Numerical and Experimental Investigation of Flow Maldistribution due to Blockage in Microstructured Heat Exchanger

Abstract

- Microstructured heat exchangers typically comprise a number of parallel microchannels with inlet and outlet headers. The uniformity of flow rates among the parallel microchannels is governed by the field of fluid pressure in the system. This contribution presents, three dimensional (3D) CFD simulations performed using OpenFOAM (Open-Source Field Operation and Manipulation) by employing simpleFOAM solver to investigate flow distribution in an array of four parallel microchannels with a hydraulic diameter of 500 µm each. The working fluid is water and an incompressible, single-phase flow is assumed. The maldistribution is induced by complete or partial blockage of single microchannels in different scenarios.

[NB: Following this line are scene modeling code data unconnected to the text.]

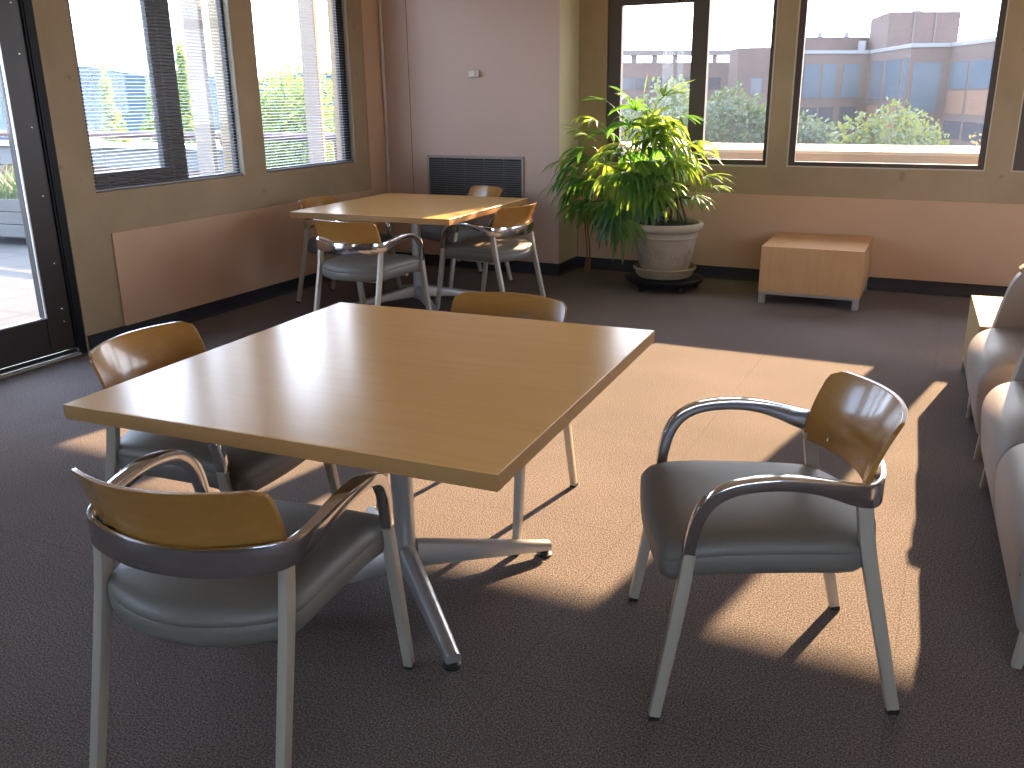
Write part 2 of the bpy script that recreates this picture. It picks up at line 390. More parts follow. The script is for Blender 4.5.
def simple_window(nm, a0, a1, t=.042, tb=.032, tl=0):
    w = sempty(nm)
    m = MB(); framebox(m, 'y', y0, y1, a0, a1, .93, ZHB, (t+.006+tl, t, tb, .04)); m.build('window_frame', 'bronze2', w, bevel=.004)
    pane('window_glass', 'glass_back', (a0+t, a1-t, YB+.042, YB+.046, .955, ZHB-.04), w)
    m = MB(); framebox(m, 'y', YB-.004, YB+.018, a0-.008, a1+.008, .922, ZHB+.008, (.009, .009, .009, .009)); m.build('window_trim', 'caulk', w)
simple_window('window_2', -1.236, .142)
simple_window('window_3', .325, 1.70, .055, .10, .055)
simple_window('window_4', 1.88, 3.25)

# left wall windows
xa, xb = XL-.085, XL-.045
w = sempty('window_5')
m = MB(); framebox(m, 'x', xa, xb, W1[0], W1[1], W1[2], W1[3], (.05, .035, .03, .04))
m.box(xa, xb+.004, 4.50, 4.70, W1[2]+.03, W1[3]-.04); m.box(xa, xb+.004, W1[0]+.05, 4.50, W1[2]+.03, W1[2]+.115)
m.build('window_frame', 'bronze', w, bevel=.003)
pane('window_glass', 'glass_side', (XL-.060, XL-.056, W1[0]+.05, 4.50, W1[2]+.11, ZH-.04), w)
pane('window_glass', 'glass_side', (XL-.060, XL-.056, 4.70, W1[1]-.035, W1[2]+.03, ZH-.04), w)
bx('window_jamb', 'caulk', (XL-.044, XL-.002, W1[1]-.012, W1[1]-.002, W1[2], W1[3]), w)
w = sempty('window_6')
m = MB(); framebox(m, 'x', xa, xb, W2[0], W2[1], W2[2], W2[3], (.035, .09, .025, .04)); m.build('window_frame', 'bronze', w, bevel=.003)
pane('window_glass', 'glass_side', (XL-.060, XL-.056, W2[0]+.035, W2[1]-.09, W2[2]+.025, ZH-.04), w)
bx('window_jamb', 'caulk', (XL-.044, XL-.002, W2[1]-.012, W2[1]-.002, W2[2], W2[3]), w)
w = sempty('fill_window_7')  # unseen left window, added and sized for fill light
m = MB(); framebox(m, 'x', xa, xb, -2.4, -.4, .945, ZH, (.05, .05, .05, .05)); m.box(xa, xb, -1.45, -1.35, .99, ZH-.05); m.build('window_frame', 'bronze', w)
pane('window_glass', 'glass_clear', (XL-.060, XL-.056, -2.35, -.45, .99, ZH-.05), w)
w = sempty('fill_window_8')  # unseen right window, added as fill for the back wall
for a0, a1 in ((4.6, 6.4),):
    m = MB(); framebox(m, 'x', XR+.05, XR+.10, a0, a1, .93, ZHB, (.05, .05, .05, .05)); m.build('window_frame', 'bronze2', w)
    pane('window_glass', 'glass_clear', (XR+.07, XR+.074, a0+.05, a1-.05, .98, ZHB-.05), w)

w = sempty('fill_window_9')  # unseen rear windows, added as fill and kept out of the glass reflections
for a0, a1 in ((.6, 2.4), (2.6, 4.4)):
    m = MB(); framebox(m, 'y', YR-.12, YR-.07, a0, a1, .93, ZHB, (.05, .05, .05, .05)); m.build('window_frame', 'bronze2', w)
    pane('window_glass', 'glass_clear', (a0+.05, a1-.05, YR-.1, YR-.096, .98, ZHB-.05), w)

# blinds
def blind(name, label, a0, a1, z0, z1):
    t = thing(name, label, 'blind', (XL-.030, (a0+a1)/2, z0), 0, None)
    w2 = (a1-a0)/2; m = MB(); z = .026; k = 0
    while z < z1-z0-.03:
        m.box(-.0125, .0125, -w2, w2, -.0005, .0005, Matrix.Translation((0, 0, z)) @ Matrix.Rotation(math.radians(9), 4, 'Y')); z += .0212
    m.build('slats', 'slat', t)
    bx('bottom_rail', 'slat', (-.013, .013, -w2, w2, .002, .014), t, bevel=.002)
    bx('headrail', 'slat', (-.016, .016, -w2, w2, z1-z0-.028, z1-z0), t, bevel=.002)
    for q in (-w2+.12, 0, w2-.12):
        c = MB(); c.tube([(.0135, q, .01), (.0135, q, z1-z0-.02)], .0007, 5); c.tube([(-.0135, q, .01), (-.0135, q, z1-z0-.02)], .0007, 5); c.build('ladder_cord', 'cord', t)
    return t
blind('venetian_blind', 'grey slatted blind over the left window with the dark sliding sash, nearest the terrace door', W1[0]+.004, W1[1]-.014, W1[2]+.002, W1[3])
blind('venetian_blind', 'grey slatted blind over the single left window nearest the room corner', W2[0]+.004, W2[1]-.014, W2[2]+.002, W2[3])

# terrace door
d = sempty('door_1')
dx0, dx1 = XL-.075, XL-.020
m = MB(); framebox(m, 'x', dx0, dx1, 2.50, 3.600, .045, 2.33, (.16, .168, .225, .12)); m.build('door_leaf', 'bronze', d, bevel=.004)
bx('door_glass', 'glass_side', (XL-.032, XL-.027, 2.66, 3.432, .27, 2.21), d)
m = MB(); framebox(m, 'x', dx1-.004, dx1+.006, 2.652, 3.440, .262, 2.218, (.009, .009, .009, .009)); m.build('glazing_bead', 'alu', d)
m = MB(); m.box(XL-.10, XL-.004, 3.612, D1, 0, ZH); m.box(XL-.10, XL-.004, D0, 2.488, 0, ZH); m.box(XL-.10, XL-.004, 2.488, 3.612, 2.345, ZH); m.build('door_frame', 'black', d, bevel=.003)
m = MB(); m.box(XL-.030, XL-.010, 3.6, 3.614, .045, 2.33); m.build('hinge_strip', 'black', d)
for z in (.22, .30, .57, .96, 1.34, 1.73, 1.99):
    s = MB(); s.lathe([(.0055, 0), (.0055, .002), (.0028, .003)], 10)
    o = s.build('screw', 'screw', d, smooth=40); o.location = (dx1, 3.548, z); o.rotation_euler = (0, PI/2, 0)
bx('threshold', 'sillmetal', (XL-.16, XL+.012, D0, 3.612, .0, .014), d, bevel=.003)
bx('door_sweep', 'bronze', (XL-.030, XL-.012, 2.50, 3.60, .018, .042), d, bevel=.002)

# return-air grille
g = thing('wall_grille', 'grey louvred air grille low on the mauve wall behind the far table', 'vent', (-3.80, YM, .50))
gw, gh = .475, .487
m = MB(); framebox(m, 'y', -.010, -.0005, -gw, gw, 0, gh, (.024, .024, .024, .024)); m.build('grille_frame', 'grille_frame', g, bevel=.002)
bx('grille_backing', 'void', (-gw+.024, gw-.024, -.002, -.0006, .024, gh-.024), g)
m = MB()
for k in range(23):
    z = .034+k*.0187
    m.box(-gw+.024, gw-.024, -.008, .004, -.0035, .0035, Matrix.Translation((0, -.004, z)) @ Matrix.Rotation(math.radians(35), 4, 'X'))
m.build('louvres', 'grille', g)
m = MB()
for k in range(1, 5): m.box(-gw+k*.19-.002, -gw+k*.19+.002, -.0105, -.003, .024, gh-.024)
m.build('divider_bars', 'grille', g)
for qx in (-gw+.012, 0, gw-.012):
    s = MB(); s.lathe([(.0035, 0), (.0035, .0015)], 8); o = s.build('screw', 'void', g); o.location = (qx, -.010, gh-.012); o.rotation_euler = (PI/2, 0, 0)

# thermostat
t = thing('thermostat', 'small cream thermostat box high on the mauve wall above the grille', 'thermostat', (-3.775, YM, 1.655))
bx('housing', 'conduit', (-.040, .048, -.030, -.0005, -.026, .030), t, bevel=.004)
bx('cover', 'white', (-.046, .014, -.038, -.0305, -.024, .026), t, bevel=.003)

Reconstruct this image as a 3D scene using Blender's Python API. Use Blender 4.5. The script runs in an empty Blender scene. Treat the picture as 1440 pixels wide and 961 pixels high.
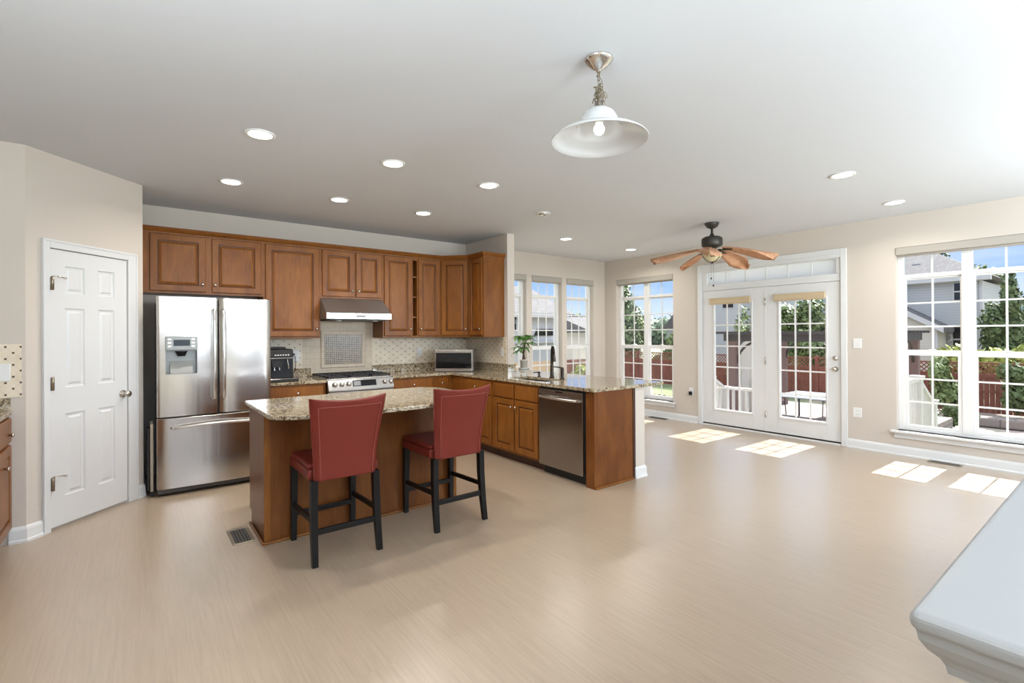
import bpy, bmesh, math, random
from mathutils import Vector, Matrix
random.seed(7)
PI = math.pi
SC = bpy.context.scene
COL = SC.collection

# ------------------------------------------------------------------ camera, sky, sun, exposure
YAW, PIT, ROLL, EYE = 0.6543, 0.0023153, -0.0057309, 1.4161
fw = Vector((math.sin(YAW)*math.cos(PIT), math.cos(YAW)*math.cos(PIT), math.sin(PIT)))
rt = Vector((math.cos(YAW), -math.sin(YAW), 0)); up = rt.cross(fw)
r2 = rt*math.cos(ROLL)+up*math.sin(ROLL); u2 = -rt*math.sin(ROLL)+up*math.cos(ROLL)
cam_d = bpy.data.cameras.new('camera'); cam = bpy.data.objects.new('camera', cam_d); COL.objects.link(cam)
M3 = Matrix((r2, u2, -fw)).transposed()
cam.matrix_world = Matrix.Translation((0, 0, EYE)) @ M3.to_4x4()
cam_d.sensor_width = 36; cam_d.lens = 686.24/1440*36; cam_d.shift_x = 0; cam_d.shift_y = (467.878-480.5)/1440
cam_d.clip_start = 0.02; cam_d.clip_end = 500
SC.camera = cam
SC.view_settings.view_transform = 'Standard'; SC.view_settings.look = 'None'
SC.view_settings.gamma = 1; SC.view_settings.use_curve_mapping = False
SC.view_settings.exposure = 0.22
SKY_STRENGTH = 1.0
SUN_STRENGTH = 14.0
DOWNLIGHT = 9.0
FILL_POWER = 175.0

w = bpy.data.worlds.new('sky'); SC.world = w; w.use_nodes = True
nt = w.node_tree; nt.nodes.clear()
def N(tree, typ, **kw):
    n = tree.nodes.new(typ)
    for k, v in kw.items(): setattr(n, k, v)
    return n
tc = N(nt, 'ShaderNodeTexCoord'); sx = N(nt, 'ShaderNodeSeparateXYZ'); cr = N(nt, 'ShaderNodeValToRGB')
nt.links.new(tc.outputs['Generated'], sx.inputs[0]); nt.links.new(sx.outputs['Z'], cr.inputs[0])
el = cr.color_ramp.elements
el[0].position = 0.0; el[0].color = (0.80, 0.86, 0.95, 1)
el[1].position = 1.0; el[1].color = (1.5, 1.65, 1.9, 1)
for p, c in ((0.04, (0.62, 0.77, 1.0, 1)), (0.09, (0.38, 0.58, 0.98, 1)), (0.20, (0.27, 0.47, 0.95, 1)), (0.24, (0.5, 0.7, 1.1, 1)), (0.34, (1.6, 1.75, 2.0, 1))):
    e = el.new(p); e.color = c
# soft cloud streaks near the horizon
nz = N(nt, 'ShaderNodeTexNoise'); mp = N(nt, 'ShaderNodeMapping'); mp.inputs['Scale'].default_value = (2, 2, 9)
nt.links.new(tc.outputs['Generated'], mp.inputs[0]); nt.links.new(mp.outputs[0], nz.inputs['Vector']); nz.inputs['Scale'].default_value = 2.2
nz.inputs['Detail'].default_value = 5
cl = N(nt, 'ShaderNodeValToRGB'); cl.color_ramp.elements[0].position = .52; cl.color_ramp.elements[1].position = .72
nt.links.new(nz.outputs['Fac'], cl.inputs[0])
mx = N(nt, 'ShaderNodeMixRGB'); mx.inputs[2].default_value = (0.85, 0.9, 1.0, 1)
mm = N(nt, 'ShaderNodeMath', operation='MULTIPLY'); mm.inputs[1].default_value = .5
nt.links.new(cl.outputs[0], mm.inputs[0]); nt.links.new(mm.outputs[0], mx.inputs[0]); nt.links.new(cr.outputs[0], mx.inputs[1])
bg = N(nt, 'ShaderNodeBackground'); bg.inputs[1].default_value = SKY_STRENGTH
nt.links.new(mx.outputs[0], bg.inputs[0]); wo = N(nt, 'ShaderNodeOutputWorld'); nt.links.new(bg.outputs[0], wo.inputs[0])

sd = bpy.data.lights.new('sun', 'SUN'); sun = bpy.data.objects.new('sun', sd); COL.objects.link(sun)
sd.energy = SUN_STRENGTH; sd.angle = math.radians(0.25); sd.color = (1.0, 0.97, 0.93)
sun.location = (20, 0, 20)
sun.rotation_euler = Vector((-1.05, 0.02, -1.0)).to_track_quat('-Z', 'Y').to_euler()

def area(name, loc, size, power, color, direction=(0, 0, -1), sy=None, spread=None):
    d = bpy.data.lights.new(name, 'AREA'); o = bpy.data.objects.new(name, d); COL.objects.link(o)
    d.energy = power; d.color = color; o.location = loc
    if sy: d.shape = 'RECTANGLE'; d.size = size; d.size_y = sy
    else: d.shape = 'DISK'; d.size = size
    if spread: d.spread = spread
    o.rotation_euler = Vector(direction).to_track_quat('-Z', 'Y').to_euler()
    return o
# unseen fill lamps added under the ceiling behind the viewer
area('ceiling_fill', (0.6, -2.2, 2.70), 1.4, 40, (0.88, 0.95, 1.0))
area('ceiling_fill', (4.8, -2.2, 2.70), 1.4, 40, (0.88, 0.95, 1.0))
# added upward fill lamps, out of view, to brighten ceiling and room
for fx_, fy_, k_, ti_ in ((1.6, -2.1, 1.15, .35), (5.0, -2.1, 1.15, .62), (-.70, 0.5, .36, .15)):
    area('upward_fill', (fx_, fy_, 1.75), 1.5 if k_ > .5 else .9, FILL_POWER*k_, (0.79, 0.90, 1.0), (0, ti_, 1.0))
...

Both number of blocked microchannels and position of the blockage inside the channel array are altered. The results show the effects of induced blockage on the fluid flow distribution in the parallel microchannels. The standard deviation of flow distribution not only depends on the total number of the blocked microchannels but also on their position inside the flow array. For validating CFD results, pressure drop and flow distribution are also investigated through various experiments. Therefore, pressure drop measurements for different scenarios are conducted. A good agreement between simulation and experiment is observed. Simulation studies reveal that the free cross-section is not the governing criterion for both flow distribution and heat exchange. Fouling on the hot surface more strongly influences the outlet temperature than completely blocked channels. The contribution shows that even with a relatively simple model, interesting effects in microstructured heat exchangers can be found, allowing for a deeper understanding of the specific properties of micro structures.